Scheming Eunuch Ben Auby Has NOTHING To Do With Ominous Fog Descending Over Evanston

His tyranny has been well-known amongst the members of this factual news outlet for quite some time now, however up until two days ago, the scheming eunuch Benjamin Auby had the decency to keep his Machiavellian machinations limited to those nearest to him. No more, it seems. Last Wednesaday, as an ominous fog descended over Evanston, there was only one culprit everybody had in mind, yet the scheming eunuch Ben Auby insisted he has NOTHING to do with the ominous fog descending over Evanston.
“GUYS STOP YELLING AT ME I DIDN’T DO ANYTHING”, were the words the svengali cried out when he was confronted recently. What he didn’t realize however, was that the mirror he was standing in front of revealed that, the whole time, he had his fingers crossed behind his back. Diabolical.
Evidence goes beyond this, however. Ben Auby was recently discovered to have a secret black magic dungeon hiding underneath his apartment building. Stumbled across by workers who ignored the “KEEP OUT, PASSWORD ONLY” signs, this hidden lair was comprised of an ominous cauldron sitting over a green flame, several tubes containing deformed clones of President Schill suspended in a liquid solution, a bidet, and a PlayStation 4. On the walls was what could only be described as his evil plans laid out. Entitled “Evil Plans Laid Out” and with the first three already crossed out, the whiteboard contained the words “1. Make Kyra disappear, 2. Remember to get UNSALTED butter, 3. Cause ominous fog to descend over Evanston, 4. Assassinate King Abdullah II of Jordan, 5. Take over world.”

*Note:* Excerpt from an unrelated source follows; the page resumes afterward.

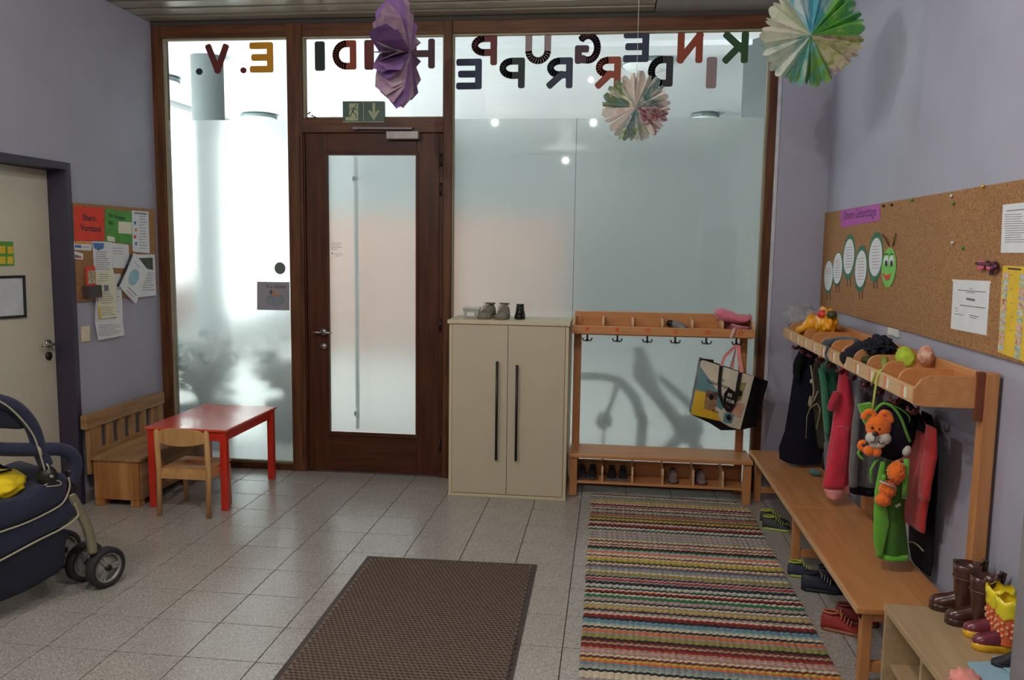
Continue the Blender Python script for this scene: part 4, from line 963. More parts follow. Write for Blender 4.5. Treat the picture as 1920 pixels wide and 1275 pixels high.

The plan seems so obvious now, how was it not discovered before? We should have known something was up when Auby received 11,780 votes to be the Vice President of Flipside, an organization with no more than 2,000 members at any given time. I mean, come on, it says “Scheming Eunuch, weather sorcerer” on his driver’s license. In any event, he needs to be stopped. I suggest a dance-off.